I first visited Western Australia twenty years ago and it’s never left me.  When we were planning our itinerary for last year’s trip, I knew that WA would have to be included.  I needed to return.  My esteemed husband was less sure.  You really want to drive three thousand kilometres, with our children in the back, he asked incredulously, more than once.  I know it sounds mad I said, but yes.  You know it’ll be so hot that we’ll barely be able to breathe, he said.  We’ll get used to it, I countered.  Surely there’s nothing to actually do, he said.  That’s not the point.  You will never visit anywhere like it again.  Probably wouldn’t want to, he muttered.

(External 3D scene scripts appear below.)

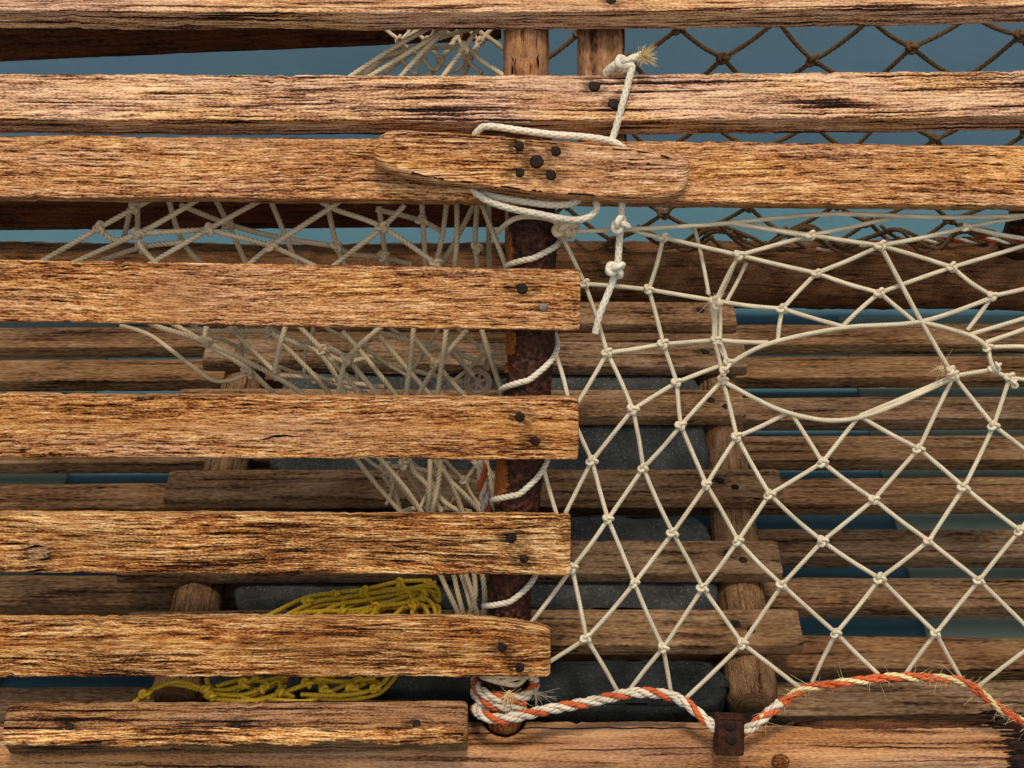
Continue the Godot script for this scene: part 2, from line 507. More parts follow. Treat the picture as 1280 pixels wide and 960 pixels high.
# a small tight knot of twine of radius r, about five radii across
func knot_mesh(r: float, kind: int, lay := 0) -> ArrayMesh:
	var pts := PackedVector3Array()
	var k := r * 0.78
	for i in 37:
		var t := TAU * i / 36.0
		var p := Vector3(sin(t) + 2.0 * sin(2.0 * t), cos(t) - 2.0 * cos(2.0 * t), -1.3 * sin(3.0 * t))
		p.y *= 0.78 + 0.08 * (kind % 3)
		p.x *= 1.0 + 0.1 * (kind % 2)
		pts.append(p * k)
	return twine_mesh(pts, r * 0.92, lay, 10, r * 0.45)

# a bent sapling: radius varies, bark uneven
func pole_mesh(pts: PackedVector3Array, r0: float, r1: float, seed_at: int, bumps := 0.0007, sides := 28, step := 0.003) -> ArrayMesh:
	var path := smooth_path(pts, step)
	var fr := frames(path)
	var v := PackedVector3Array()
	var uv := PackedVector2Array()
	var idx := PackedInt32Array()
	var n := path.size()
	for i in n:
		var s := float(i) / (n - 1)
		var ends := minf(i, n - 1 - i) * step
		var r := lerpf(r0, r1, s) * (1.0 if ends > 0.004 else 0.86 + 0.14 * sqrt(ends / 0.004))
		for k in sides + 1:
			var th := TAU * (k % sides) / sides
			var d := Vector3(cos(th) * 6.0, sin(th) * 6.0, i * step * 120.0 + seed_at * 13.0)
			var rr := r * (1.0 + 0.05 * noise.get_noise_3dv(d * 6.0)) + bumps * (absf(noise.get_noise_3d(d.x * 60.0, d.y * 60.0, d.z * 40.0)) * 1.6 - 0.3 + 0.5 * noise.get_noise_3d(d.x * 160.0, d.y * 160.0, d.z * 90.0))
			v.append(path[i] + (fr[i][0] * cos(th) + fr[i][1] * sin(th)) * rr)
			uv.append(Vector2(i * step / 0.16, float(k) / sides * 0.6))
	var row := sides + 1
	for i in n - 1:
		for k in sides:
			var a := i * row + k
			idx.append_array(PackedInt32Array([a, a + row, a + 1, a + 1, a + row, a + row + 1]))
	for e in 2:
		var c := v.size()
		v.append(path[0] if e == 0 else path[n - 1]); uv.append(Vector2(0.5, 0.5))
		var b := 0 if e == 0 else (n - 1) * row
		for k in sides:
			if e == 0: idx.append_array(PackedInt32Array([c, b + k, b + k + 1]))
			else: idx.append_array(PackedInt32Array([c, b + k + 1, b + k]))
	return finish(v, uv, idx)

# worn flat solid from an outline in x, y with its face at z = 0 and its back at -th
func slab_mesh(outline: PackedVector2Array, th: float, round_by: float, seed_at: int, uv_scale := Vector2(1.25, 5.0), rough := 0.0004) -> ArrayMesh:
	var c := Vector2.ZERO
	for p in outline: c += p
	c /= outline.size()
	var ol := PackedVector2Array()
	var n0 := outline.size()
	for i in n0:
		for k in 6:
			ol.append(outline[i].cubic_interpolate(outline[(i + 1) % n0], outline[(i + n0 - 1) % n0], outline[(i + 2) % n0], k / 6.0))
	var n := ol.size()
	# rings: from the middle of the face outward, over the rounded edge, down the side, to the middle of the back
	var rings := []
	for k in [0.08, 0.2, 0.35, 0.5, 0.65, 0.8, 0.9]: rings.append([k, 0.0, 0.0])
	for k in 5:
		var a := PI * 0.5 * k / 4.0
		rings.append([1.0, round_by * (1.0 - sin(a)), -round_by * (1.0 - cos(a))])
	rings.append([1.0, 0.0, -th * 0.6])
	rings.append([1.0, 0.0, -th + round_by * 0.5])
	rings.append([1.0, round_by * 0.5, -th])
	rings.append([0.5, 0.0, -th])
	rings.append([0.05, 0.0, -th])
	var v := PackedVector3Array()
	var uv := PackedVector2Array()
	var idx := PackedInt32Array()
	var uo := 0.35 + 0.3 * rng.randf(); var vo := rng.randf()
	for rg in rings:
		for i in n:
			var p := ol[i]
			var t := (ol[(i + 1) % n] - ol[(i + n - 1) % n]).normalized()
			var inward := Vector2(-t.y, t.x)
			if inward.dot(c - p) < 0.0: inward = -inward
			var q: Vector2 = c + (p - c) * rg[0] + inward * rg[1]
			var z: float = rg[2] + rough * noise.get_noise_3d(q.x * 900.0, q.y * 5000.0, rg[2] * 3000.0 + seed_at * 17.0) + rough * 2.0 * noise.get_noise_3d(q.x * 240.0, q.y * 300.0, seed_at * 7.0)
			if rg[0] >= 1.0: q += inward * rough * 1.5 * noise.get_noise_3d(q.x * 1500.0, q.y * 1500.0, rg[2] * 3000.0 + seed_at * 3.0)
			v.append(Vector3(q.x, q.y, z))
			uv.append(Vector2((q.x + rg[1] * 0.3) * uv_scale.x + uo, (q.y + (rg[2] if inward.y > 0 else -rg[2])) * uv_scale.y + vo))
	var cw := 0.0
	for i in n: cw += ol[i].cross(ol[(i + 1) % n])
	for r in rings.size() - 1:
		for i in n:
			var a := r * n + i
			var b := r * n + (i + 1) % n
			if cw < 0.0: idx.append_array(PackedInt32Array([a, b, a + n, b, b + n, a + n]))
			else: idx.append_array(PackedInt32Array([a, a + n, b, b, a + n, b + n]))
	for e in 2:
		var m := v.size()
		var b0 := 0 if e == 0 else (rings.size() - 1) * n
		v.append(Vector3(c.x, c.y, v[b0].z)); uv.append(Vector2(c.x * uv_scale.x + uo, c.y * uv_scale.y + vo))
		for i in n:
			var p := b0 + i; var q := b0 + (i + 1) % n
			if (cw < 0.0) == (e == 0): idx.append_array(PackedInt32Array([m, q, p]))
			else: idx.append_array(PackedInt32Array([m, p, q]))
	return finish(v, uv, idx)

func box_outline(w: float, h: float, r: float) -> PackedVector2Array:
	var out := PackedVector2Array()
	for c in 4:
		var cx := (w * 0.5 - r) * (1 if c == 0 or c == 3 else -1)
		var cy := (h * 0.5 - r) * (1 if c < 2 else -1)
		for k in 3:
			var a := PI * 0.5 * (c + k / 2.0)
			out.append(Vector2(cx + cos(a) * r, cy + sin(a) * r))
		var a2 := PI * 0.5 * (c + 1)
		var b := Vector2(cx + cos(a2) * r, cy + sin(a2) * r)
		var c2 := (c + 1) % 4
		var d := Vector2((w * 0.5 - r) * (1 if c2 == 0 or c2 == 3 else -1) + cos(a2) * r, (h * 0.5 - r) * (1 if c2 < 2 else -1) + sin(a2) * r)
		for k in [0.25, 0.5, 0.75]: out.append(b.lerp(d, k))
	return out

var nail_shapes := []
func make_nails() -> void:
	for s in 3:
		var prof := [Vector2(0.0, 0.0007), Vector2(0.0016, 0.0008), Vector2(0.0027, 0.0005), Vector2(0.0033, 0.0), Vector2(0.0034, -0.002)]
		var v := PackedVector3Array(); var uv := PackedVector2Array(); var idx := PackedInt32Array()
		for p in prof:
			for k in 18:
				var a := TAU * k / 18.0
				var rr: float = p.x * (1.0 + 0.14 * noise.get_noise_3d(cos(a) * 150.0, sin(a) * 150.0, s * 77.0 + 5.0))
				v.append(Vector3(cos(a) * rr, sin(a) * rr, p.y + 0.0003 * noise.get_noise_3d(cos(a) * rr * 90000.0, sin(a) * rr * 90000.0, s * 31.0))); uv.append(Vector2(0, 0))
		for r in prof.size() - 1:
			for k in 18:
				var a := r * 18 + k; var b := r * 18 + (k + 1) % 18
				idx.append_array(PackedInt32Array([a, b, a + 18, b, b + 18, a + 18]))
		# front faces run clockwise seen from +z
		nail_shapes.append(finish(v, uv, idx))

var stain_mat: StandardMaterial3D
var stain_shape: ArrayMesh
func make_stain() -> void:
	var w := 96
	var n := noise_bytes(301, w, w, 14.0, 3.0, 3)
	var im := Image.create(w, w, false, Image.FORMAT_RGBA8)
	for y in w:
		for x in w:
			var d := Vector2((x - 47.5) / 47.5, (y - 47.5) / 47.5)
			var a := clampf((1.0 - d.length()) * 1.5, 0.0, 1.0)
			a *= clampf(0.35 + (n[y * w + x] - 110) / 110.0, 0.0, 1.0)
			im.set_pixel(x, y, Color(0.09, 0.055, 0.04, a * 0.85))
	stain_mat = StandardMaterial3D.new()
	stain_mat.albedo_texture = ImageTexture.create_from_image(im)
	stain_mat.transparency = BaseMaterial3D.TRANSPARENCY_ALPHA
	stain_mat.roughness = 0.9
	stain_mat.metallic_specular = 0.1
	var v := PackedVector3Array([Vector3(-1, -1, 0), Vector3(-1, 1, 0), Vector3(1, 1, 0), Vector3(1, -1, 0)])
	stain_shape = finish(v, PackedVector2Array([Vector2(0, 1), Vector2(0, 0), Vector2(1, 0), Vector2(1, 1)]), PackedInt32Array([0, 1, 2, 0, 2, 3]))

# a nail driven into the face of a board, where the picture shows its head
func nail(board: Node3D, x: float, y: float, size := 1.0, mat: Material = null, stained := true) -> void:
	var t: Transform3D = board.transform
	if board.get_parent() != trap: t = (board.get_parent() as Node3D).transform * t
	var at := t.affine_inverse() * on_plane(x, y, t.origin, t.basis.z.normalized())
	var o := put("nail", nail_shapes[rng.randi() % 3], mat if mat else mats.nail, board)
	o.transform = Transform3D(Basis(Vector3.BACK, rng.randf() * TAU) * Basis.from_scale(Vector3(size * 0.9, size * rng.randf_range(0.8, 0.94), 1.0)), at + Vector3(0, 0, 0.0002))
	if stained:
		var s := put("nail_stain", stain_shape, stain_mat, board)
		s.transform = Transform3D(Basis.from_scale(Vector3(rng.randf_range(0.009, 0.014), rng.randf_range(0.0062, 0.0085), 1.0)), at + Vector3(rng.randf_range(-0.001, 0.001), 0, 0.00065))

# ------------------------------------------------------------------ the trap

# a lath nailed on the arched front: ends in x, middle of its face at each end in y, height of the face
func front_lath(x0: float, y0: float, x1: float, y1: float, high: float, th: float, mat: Material, seed_at: int, o := {}) -> MeshInstance3D:
	var ym := (y0 + y1) * 0.5
	var up := front_up(ym)
	var a := front(x0, y0); var b := front(x1, y1)
	var dir := (b - a).normalized()
	var n := dir.cross(up).normalized()
	up = n.cross(dir).normalized()
	var seen_up := -down
	var w := high / FOCAL * front_depth(ym) / maxf(0.3, up.dot(seen_up))
	var lean: float = o.get("lean", 0.0)
	n = n.rotated(dir, -lean); up = up.rotated(dir, -lean)
	o["maps"] = reliefs[mat]; o["dig"] = 0.0011; o["step"] = 0.0011; o["across"] = 42; o["corner"] = 0.0008
	var mesh := lath_mesh(a.distance_to(b), w, th, seed_at, o)
	return put("lath", mesh, mat, trap, Transform3D(Basis(dir, up, n), (a + b) * 0.5))

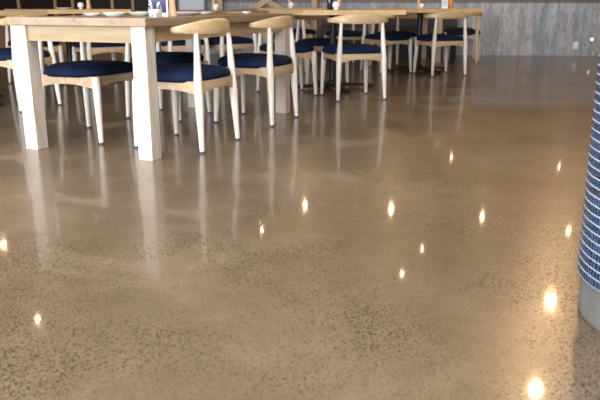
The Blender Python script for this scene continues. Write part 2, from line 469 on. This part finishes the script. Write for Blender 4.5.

We got there.  Isn’t it breathtaking, I asked nervously.  He was non-committal.

We drove.  And camped in improbable places.  And drove.  And swam off stunning beaches, gawping at technicolor coral reefs and giant sea mammals.  And drove.  And marvelled at man’s mastery of a landscape so bleak and unforgiving.  And drove.  And walked amongst an ancient country, unchanged for tens of thousands of years, rock art of prehistoric animals making us feel small and insignificant.  And drove.  And explored ghost towns with graves of people searching for a better life in an inhospitable place rich with pearls.  We lay under the Southern Cross night after night, a billion stars clearly visible in the infinite sky.

After three weeks we reached our destination.  We were giddy with the achievement of making it safely through the desert.  We returned to a world of traffic lights and hotels.  A noisy world.  One full of people and buildings and other cars.

I kind of miss it, he said.  All that space.  It’s in his head too.